Angelmoth

balletLORENT
Sadler's Wells Lilian Baylis Studio
(2008)

Production photo

The Newcastle-based balletLORENT (established in 1993) returns to the intimate Lilian Baylis Studio at Sadler's Wells with the ethereal Angelmoth, its delightful special show for children aged four and above - it's only 95 minutes with interval. Choreographed by its founder and director Liv Lorent and the dancers to an original storyline by Ben Crompton who also narrates - in over-amplified voice-over - and, for me, breaks the spell of the dance.

The sound of his distorted voice interferes with Andy Ross's marvellous musical composition of gypsy waltzes and tangos influenced by Central and East European melodies (reminded me of the music in Sally Potter's film The Man Who Cried), and Phil Eddolls's (designer), Paul Shriek's (costume designer), and Malcolm Rippeth's (lighting designer) mesmerizing stage pictures - a treat for the eyes and ears. I wanted to watch the dance respond to the music rather than listen to the words. And I wanted to dance. If it has this effect on children, what a wonderful thing that will be - and it will fulfil one of the aims of balletLORENT's first production dedicated to children and family audiences.

Angelmoth is visually beautiful and enchanting with faded sepia picture book detail - raggedy gossamer costumes dusted with cobwebs, a tiered set, and clever ideas - but cluttered and muddied by subplots. The body language of the seven-year-old boy sitting next to me said it all. He was captivated by the first half, but fidgeted throughout the second.
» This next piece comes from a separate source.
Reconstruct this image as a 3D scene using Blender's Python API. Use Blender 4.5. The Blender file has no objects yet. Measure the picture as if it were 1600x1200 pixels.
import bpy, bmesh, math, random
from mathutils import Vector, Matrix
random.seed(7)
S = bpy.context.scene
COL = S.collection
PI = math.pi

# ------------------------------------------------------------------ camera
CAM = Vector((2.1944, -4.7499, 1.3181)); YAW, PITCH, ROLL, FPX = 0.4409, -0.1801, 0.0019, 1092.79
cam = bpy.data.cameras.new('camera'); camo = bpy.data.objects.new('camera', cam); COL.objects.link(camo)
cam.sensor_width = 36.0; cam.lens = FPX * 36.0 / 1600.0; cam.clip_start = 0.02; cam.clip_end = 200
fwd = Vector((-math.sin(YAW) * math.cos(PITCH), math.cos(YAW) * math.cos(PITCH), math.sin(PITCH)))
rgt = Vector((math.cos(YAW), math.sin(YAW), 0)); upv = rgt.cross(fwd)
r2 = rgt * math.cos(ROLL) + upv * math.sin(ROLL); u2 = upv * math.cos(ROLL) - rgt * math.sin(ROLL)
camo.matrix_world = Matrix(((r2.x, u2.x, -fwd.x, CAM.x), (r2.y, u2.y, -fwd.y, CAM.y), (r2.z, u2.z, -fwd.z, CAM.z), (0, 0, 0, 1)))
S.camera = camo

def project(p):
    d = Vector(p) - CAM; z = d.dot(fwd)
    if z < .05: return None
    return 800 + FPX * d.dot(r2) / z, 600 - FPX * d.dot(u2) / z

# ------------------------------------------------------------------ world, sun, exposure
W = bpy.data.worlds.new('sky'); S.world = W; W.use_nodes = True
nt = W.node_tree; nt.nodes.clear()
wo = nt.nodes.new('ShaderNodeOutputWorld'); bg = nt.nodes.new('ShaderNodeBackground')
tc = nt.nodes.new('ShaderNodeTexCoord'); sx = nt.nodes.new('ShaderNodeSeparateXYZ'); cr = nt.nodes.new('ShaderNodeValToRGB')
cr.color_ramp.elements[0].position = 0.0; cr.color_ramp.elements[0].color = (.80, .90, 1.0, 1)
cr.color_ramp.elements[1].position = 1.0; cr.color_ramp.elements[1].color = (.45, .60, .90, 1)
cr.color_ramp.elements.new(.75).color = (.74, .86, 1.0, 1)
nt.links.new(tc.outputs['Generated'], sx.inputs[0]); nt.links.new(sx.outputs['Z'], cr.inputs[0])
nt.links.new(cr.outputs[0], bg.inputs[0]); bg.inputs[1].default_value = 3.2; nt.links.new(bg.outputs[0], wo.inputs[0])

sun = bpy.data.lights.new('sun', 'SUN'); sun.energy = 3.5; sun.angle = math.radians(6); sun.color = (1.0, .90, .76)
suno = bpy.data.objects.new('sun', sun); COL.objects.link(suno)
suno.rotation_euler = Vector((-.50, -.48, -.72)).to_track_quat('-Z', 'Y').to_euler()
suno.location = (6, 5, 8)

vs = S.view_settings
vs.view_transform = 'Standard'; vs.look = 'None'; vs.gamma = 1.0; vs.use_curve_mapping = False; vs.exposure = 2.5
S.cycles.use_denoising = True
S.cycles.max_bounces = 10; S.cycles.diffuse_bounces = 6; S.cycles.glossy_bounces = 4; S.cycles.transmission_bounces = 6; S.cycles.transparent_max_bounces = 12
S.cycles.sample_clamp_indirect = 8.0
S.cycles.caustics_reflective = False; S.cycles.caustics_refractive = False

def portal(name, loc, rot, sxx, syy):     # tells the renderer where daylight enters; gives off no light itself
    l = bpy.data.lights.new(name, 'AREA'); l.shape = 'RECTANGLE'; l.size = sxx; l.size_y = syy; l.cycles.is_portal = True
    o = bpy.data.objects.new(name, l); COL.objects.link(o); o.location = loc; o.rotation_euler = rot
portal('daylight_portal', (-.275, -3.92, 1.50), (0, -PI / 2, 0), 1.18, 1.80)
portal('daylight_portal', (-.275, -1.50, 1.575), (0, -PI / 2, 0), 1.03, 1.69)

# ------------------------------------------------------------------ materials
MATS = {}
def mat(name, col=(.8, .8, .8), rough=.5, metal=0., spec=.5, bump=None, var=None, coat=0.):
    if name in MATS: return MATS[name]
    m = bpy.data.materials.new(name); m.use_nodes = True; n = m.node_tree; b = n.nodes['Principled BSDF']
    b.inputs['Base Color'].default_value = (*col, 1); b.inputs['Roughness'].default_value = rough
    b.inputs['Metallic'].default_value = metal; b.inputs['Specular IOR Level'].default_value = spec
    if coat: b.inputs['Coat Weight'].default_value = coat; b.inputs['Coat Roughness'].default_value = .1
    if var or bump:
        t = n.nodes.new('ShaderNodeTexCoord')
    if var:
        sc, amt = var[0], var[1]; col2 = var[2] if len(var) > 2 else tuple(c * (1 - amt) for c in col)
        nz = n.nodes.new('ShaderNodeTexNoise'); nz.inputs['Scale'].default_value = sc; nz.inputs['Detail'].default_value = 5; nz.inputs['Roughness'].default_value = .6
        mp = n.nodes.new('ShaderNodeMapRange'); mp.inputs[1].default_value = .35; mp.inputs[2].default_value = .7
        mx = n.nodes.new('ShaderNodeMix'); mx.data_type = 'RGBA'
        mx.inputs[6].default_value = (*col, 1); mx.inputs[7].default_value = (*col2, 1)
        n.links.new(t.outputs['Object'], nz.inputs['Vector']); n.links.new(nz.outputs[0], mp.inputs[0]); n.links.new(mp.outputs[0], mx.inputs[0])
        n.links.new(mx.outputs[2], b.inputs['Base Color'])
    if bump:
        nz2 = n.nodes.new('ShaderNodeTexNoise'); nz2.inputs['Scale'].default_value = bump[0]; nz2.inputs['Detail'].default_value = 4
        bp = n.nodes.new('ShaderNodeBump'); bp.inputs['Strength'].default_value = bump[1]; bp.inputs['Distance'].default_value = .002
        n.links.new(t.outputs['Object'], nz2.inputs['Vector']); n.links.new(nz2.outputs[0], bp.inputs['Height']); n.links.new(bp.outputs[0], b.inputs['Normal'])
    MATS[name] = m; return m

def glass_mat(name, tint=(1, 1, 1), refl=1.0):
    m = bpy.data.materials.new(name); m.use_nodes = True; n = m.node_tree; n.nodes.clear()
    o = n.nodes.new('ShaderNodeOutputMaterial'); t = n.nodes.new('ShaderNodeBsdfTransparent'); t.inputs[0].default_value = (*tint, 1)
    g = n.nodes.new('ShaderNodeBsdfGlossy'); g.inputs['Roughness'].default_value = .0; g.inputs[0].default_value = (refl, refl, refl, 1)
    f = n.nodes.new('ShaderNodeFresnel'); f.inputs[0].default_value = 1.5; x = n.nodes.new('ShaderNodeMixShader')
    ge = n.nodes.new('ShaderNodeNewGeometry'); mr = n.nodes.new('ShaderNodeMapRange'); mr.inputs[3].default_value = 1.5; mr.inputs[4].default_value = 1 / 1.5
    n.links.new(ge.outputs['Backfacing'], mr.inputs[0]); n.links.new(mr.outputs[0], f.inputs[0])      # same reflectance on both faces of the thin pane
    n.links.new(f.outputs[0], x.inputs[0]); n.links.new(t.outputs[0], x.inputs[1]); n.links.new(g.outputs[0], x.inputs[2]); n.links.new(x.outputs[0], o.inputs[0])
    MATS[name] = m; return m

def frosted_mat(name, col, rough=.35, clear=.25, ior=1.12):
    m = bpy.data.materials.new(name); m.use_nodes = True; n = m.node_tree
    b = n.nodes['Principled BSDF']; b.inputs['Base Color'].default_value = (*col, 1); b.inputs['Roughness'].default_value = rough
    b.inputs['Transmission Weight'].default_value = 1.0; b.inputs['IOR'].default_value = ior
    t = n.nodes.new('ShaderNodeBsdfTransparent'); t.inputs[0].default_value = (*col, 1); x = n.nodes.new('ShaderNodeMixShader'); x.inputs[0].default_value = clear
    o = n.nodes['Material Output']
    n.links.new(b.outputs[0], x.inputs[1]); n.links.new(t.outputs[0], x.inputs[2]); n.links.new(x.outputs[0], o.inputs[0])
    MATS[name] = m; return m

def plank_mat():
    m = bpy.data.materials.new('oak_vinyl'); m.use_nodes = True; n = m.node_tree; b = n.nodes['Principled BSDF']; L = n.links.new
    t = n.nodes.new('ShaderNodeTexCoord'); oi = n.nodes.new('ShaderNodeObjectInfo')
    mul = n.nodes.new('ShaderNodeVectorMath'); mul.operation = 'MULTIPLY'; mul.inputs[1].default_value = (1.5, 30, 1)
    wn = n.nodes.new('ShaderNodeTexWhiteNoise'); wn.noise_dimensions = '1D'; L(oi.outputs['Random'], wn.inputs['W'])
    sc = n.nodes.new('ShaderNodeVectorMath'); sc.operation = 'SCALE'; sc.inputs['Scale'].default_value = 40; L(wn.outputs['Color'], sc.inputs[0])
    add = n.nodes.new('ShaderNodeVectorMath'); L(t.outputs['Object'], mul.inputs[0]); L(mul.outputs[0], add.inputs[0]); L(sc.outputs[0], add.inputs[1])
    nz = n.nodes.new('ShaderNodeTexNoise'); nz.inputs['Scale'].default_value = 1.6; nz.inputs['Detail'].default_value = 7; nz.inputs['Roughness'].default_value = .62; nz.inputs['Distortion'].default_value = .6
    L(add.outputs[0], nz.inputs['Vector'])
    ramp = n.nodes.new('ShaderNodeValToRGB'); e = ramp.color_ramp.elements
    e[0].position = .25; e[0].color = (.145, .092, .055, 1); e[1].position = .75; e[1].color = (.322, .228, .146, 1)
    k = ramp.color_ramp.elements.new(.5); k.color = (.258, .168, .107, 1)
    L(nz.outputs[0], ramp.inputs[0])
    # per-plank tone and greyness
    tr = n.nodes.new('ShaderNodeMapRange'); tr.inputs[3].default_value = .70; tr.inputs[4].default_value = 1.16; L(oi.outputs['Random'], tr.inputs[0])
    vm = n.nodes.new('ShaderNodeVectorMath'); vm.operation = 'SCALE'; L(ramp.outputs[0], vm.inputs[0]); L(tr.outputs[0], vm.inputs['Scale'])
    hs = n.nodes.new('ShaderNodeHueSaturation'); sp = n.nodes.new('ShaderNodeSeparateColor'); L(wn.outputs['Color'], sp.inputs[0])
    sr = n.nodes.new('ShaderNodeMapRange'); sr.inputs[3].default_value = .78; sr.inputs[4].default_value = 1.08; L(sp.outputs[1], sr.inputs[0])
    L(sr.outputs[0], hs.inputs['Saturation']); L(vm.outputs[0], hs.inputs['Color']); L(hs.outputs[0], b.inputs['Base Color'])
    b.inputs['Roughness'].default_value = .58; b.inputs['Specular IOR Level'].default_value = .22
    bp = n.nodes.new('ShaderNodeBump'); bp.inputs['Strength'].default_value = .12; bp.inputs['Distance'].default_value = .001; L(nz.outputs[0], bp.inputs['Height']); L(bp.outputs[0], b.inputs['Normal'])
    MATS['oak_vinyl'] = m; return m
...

It is often difficult to sustain the magic of the first half exposition in the second half. Scared of running out of ideas there's often a frantic desperation to fill the story with too much plot to serve the dance, but in the hands of good choreography dance can look after itself. And here it is in good hands. And bodies and feet - the performers are excellent. The decision to have most of the dance on pointes is the right one for this speechless dance and mime bound by neither earthly reality nor gravity.
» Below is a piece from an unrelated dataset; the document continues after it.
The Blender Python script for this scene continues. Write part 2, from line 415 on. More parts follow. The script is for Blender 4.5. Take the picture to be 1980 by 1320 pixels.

Angelmoth is a great new fairytale for all children who love to lose themselves in a world of books. Set in a dusty fusty musty library scattered with books on shelves, in piles on the floor and desk, on the book stacks reached by a spiral staircase, it is home to shy librarian Pippanouska (Gwen Berwick - delicate feet and expressive hands) and a bunch of lonely people.
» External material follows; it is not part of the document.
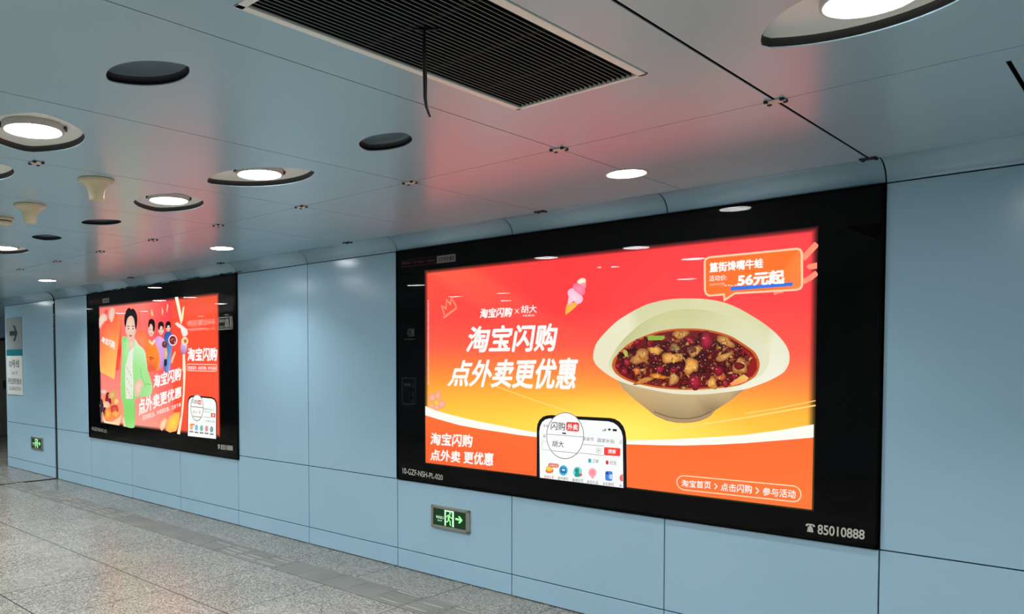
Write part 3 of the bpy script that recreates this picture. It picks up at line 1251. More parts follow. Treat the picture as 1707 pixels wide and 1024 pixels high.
put_text(a, '点击闪购', zc(1100, 760, 4.492, [(457, 203), (690, 220), (688, 284), (455, 262)]), WHITE, 0.012)
a.stroke(zc(1100, 760, 4.492, [(718, 238), (740, 262), (720, 284)]), 0.006, WHITE)
put_text(a, '参与活动', zc(1100, 760, 4.492, [(770, 236), (1018, 256), (1016, 322), (768, 296)]), WHITE, 0.012)
a.done('path_lettering', poster)
# fine print running up the left edge
a = Art(8)
put_text(a, '活动时间以页面展示为准具体规则详见活动页面优惠力度因人而异商品图片仅供参考', [(712.6, 642), (712.6, 500), (715.2, 500), (715.2, 642)], (255, 226, 214))
a.done('fine_print', poster)
# crown, drawn in pale strokes
a = Art(8)
PALE = (255, 150, 112)
a.stroke(zc(660, 400, 5.69, [(450, 742), (515, 690), (578, 645)]), 0.018, PALE)
a.stroke(zc(660, 400, 5.69, [(462, 712), (446, 670), (432, 628), (455, 640), (474, 652), (478, 610), (480, 568), (500, 592), (516, 612), (520, 580), (526, 552), (548, 590), (572, 634)]), 0.013, PALE)
a.done('crown_drawing', poster)
# ice cream
a = Art(8)
z_ = lambda pts: zc(930, 450, 12.8, pts)
a.fan(z_([(185, 740), (160, 860), (155, 950), (170, 960), (240, 910), (330, 840), (400, 770), (430, 735), (390, 690), (250, 700)]), (255, 206, 92), (250, 176, 70))
for i in range(5):
    a.stroke(z_([(190 + i * 40, 760 + i * -6), (230 + i * 36, 860 - i * 26)]), 0.003, (226, 146, 52))
a.up()
a.fan(z_([(205, 500), (220, 440), (270, 400), (330, 395), (420, 470), (510, 550), (540, 610), (525, 670), (480, 715), (430, 735), (395, 715), (350, 672), (310, 680), (270, 725), (240, 745), (205, 735), (215, 660), (230, 580)]), (255, 224, 236), (250, 192, 212))
a.fan(z_([(310, 380), (325, 320), (370, 285), (440, 290), (520, 340), (580, 400), (585, 480), (560, 530), (510, 555), (440, 500), (360, 440)]), (250, 150, 178), (244, 116, 150))
a.fan(z_([(410, 250), (460, 200), (520, 175), (580, 185), (605, 225), (605, 330), (590, 390), (540, 370), (470, 320), (420, 285)]), (255, 170, 190), (250, 140, 160))
a.fan(z_([(410, 250), (460, 200), (520, 175), (580, 185), (600, 225), (575, 280), (530, 270), (490, 300), (430, 285)]), (255, 250, 226), (255, 236, 206))
a.done('ice_cream_picture', poster)
# flower
a = Art(8)
fl = lambda x, y: (660 + x / 4.267, 580 + y / 4.267)
for (x, y, rx, ry) in ((258, 355, 27, 33), (298, 340, 22, 36), (325, 400, 28, 30), (290, 425, 26, 22), (255, 412, 20, 18)):
    c_ = fl(x, y)
    a.disc(c_, rx / 4.267, ry / 4.267, (240, 158, 120), 18, (255, 200, 170))
a.disc(fl(290, 392), 3.2, 4.2, (246, 196, 50), 14, (255, 226, 80))
a.done('flower_picture', poster)
# price bubble
a = Art(8)
b_ = lambda pts: zc(1150, 360, 5.173, pts)
for pts, w in (([(972, 372), (1030, 310), (1096, 240)], 0.034), ([(975, 570), (1040, 535), (1096, 490)], 0.030)):
    a.stroke(b_(pts), w, (255, 150, 120))
a.poly(b_([(1005, 440), (1020, 420), (1096, 402), (1096, 455), (1030, 462)]), (255, 150, 120))
a.stroke(b_([(724, 668), (765, 652), (805, 648)]), 0.022, (255, 150, 120))
out = b_([(130, 640), (128, 400), (136, 375), (165, 358), (550, 321), (925, 284), (950, 292), (966, 318), (968, 600), (955, 625), (925, 637), (650, 653), (388, 668), (300, 726), (294, 678), (165, 688), (140, 672)])
a.poly(out, [(255, 112, 42)] * 4 + [(255, 120, 46)] * 2 + [(255, 138, 66)] * 5 + [(255, 118, 42)] * (len(out) - 11))
a.stroke_m([Vector(A(p)) for p in out], 0.012, (255, 210, 170), True)
a.poly(b_([(352, 612), (890, 572), (886, 604), (350, 646)]), (52, 122, 232))
put_text(a, '簋街馋嘴牛蛙', b_([(170, 405), (632, 362), (632, 450), (168, 492)]), WHITE, 0.036)
put_text(a, '56元起', b_([(414, 498), (818, 460), (818, 588), (408, 613)]), WHITE, 0.05)
put_text(a, '活动价:', b_([(167, 516), (322, 506), (320, 556), (165, 566)]), WHITE, 0.006)
put_text(a, '活动到手价¥40起', b_([(166, 586), (302, 574), (302, 592), (165, 604)]), (255, 220, 200))
a.done('price_bubble', poster)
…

Nose literally in a pile of books - she turns the pages with her nose - possessive mother Madeline keeps her daughter Lydia (Meritxell Pan Cabo) close. Joe (Gavin Coward) hangs about the library because he loves Lydia, and tall illiterate oddball tramp Oswald (Davie Rae) wakes from under a blanket of books on the desk and does a funny tumbling dance. And they all do a charming deportment dance with books on their heads, on shoulders, on faces, on noses.

Into this quiet self-contained Miss Haversham world comes the Stranger (Gary Clarke). He is Pippanoushka's dead grandfather in different form we discover later come to show her the dreamy breathcatching 'other' world of the Angelmoth (a quivering fluttering Winifred Burnet-Smith), where they find Madeline's lost boy (Raymond Roa) and the Siren (Debbi Purtill) that gives him no peace.

After much tribulation and fear all is resolved as in all good fairytales. Thank goodness. I was almost giving up on the wayward plot. The dancing is enough, and the choreography really is very effective in its unhurried simple style - in the first half at least.

In the gothic 'other' world of the second half the choreography takes to the air. On a trapeze and in flying harnesses dancers perform difficult aerial choreography, a giant on articulated stilts bounces high, but the storyline ties itself in knots, and turns the dream into a haunting nightmare - an evil siren with her kiss of death, a mother finding her lost son then losing him again. Melancholy, grief, and bereavement - a lot to take on at the age of four.